Dados importantes indicam que 1) os primeiros crentes eram chamados de discípulos (v.1, 2,7); 2) a escolha dos diáconos partiu democraticamente da Igreja e não dos apóstolos (v.3 “escolhei”); 3) os apóstolos dedicariam tempo “na oração e no ministério da palavra” e 4) os diáconos serviriam às mesas. A expressão “servir às mesas”, tanto significa servir as refeições quanto a distribuição de fundos aos que necessitavam. A igreja atual não deve nem pode esquecer os irmãos mais carentes e dispensar a eles tratamento equânime. O apóstolo Tiago lembra que “A religião pura e imaculada para com Deus e Pai, é esta: Visitar os órfãos e as viúvas nas suas tribulações, e guardar-se da corrupção do mundo” (Tg 1.27); ou seja, cuidados espirituais, mas também materiais.
Organismo e organização
David J. Williams comenta que “assim foi que a igreja, num contexto de oração e de espírito de boa vontade, pôs a casa em ordem. Manteve-se a unidade. Temos a impressão de que essa resolução trouxe renovada bênção — ‘crescia a palavra de Deus’; noutras palavras, a pregação apostólica de Cristo era ouvida por mais e mais pessoas, e conseqüentemente ‘em Jerusalém se multiplicava rapidamente o número dos discípulos”’.[1]

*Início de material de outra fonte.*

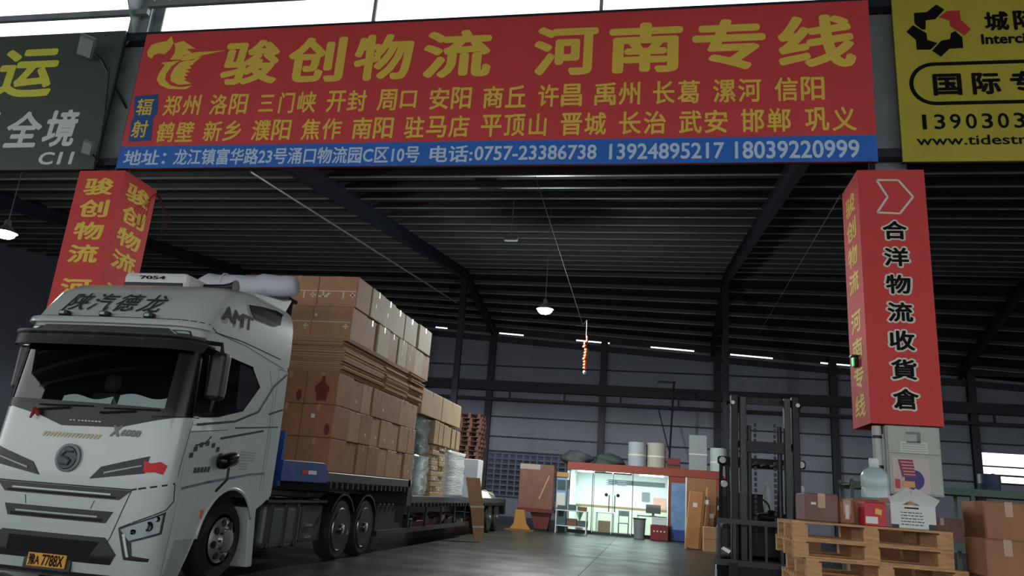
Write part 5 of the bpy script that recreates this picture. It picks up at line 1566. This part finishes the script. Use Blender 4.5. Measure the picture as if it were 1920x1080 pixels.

Jamais devemos discriminar ou agir com preconceito quanto aos crentes necessitados em nossa Igreja. Em algumas igrejas há um tratamento pessoal diferenciado quando se trata dos que são ricos e independentes em contraposição aos pobres e dependentes do assistencialismo eclesiástico. Aos que procedem desta maneira a voz de Tiago (2.9) ecoará: “Mas, se fazeis acepção de pessoas, cometeis pecado, e sois redargüidos pela lei como transgressores”. Tanto ao pobre quanto ao rico devem ser dispensados favores essencialmente iguais na comunidade cristã “porque, para com Deus, não há acepção de pessoas”. (Rm 2.11).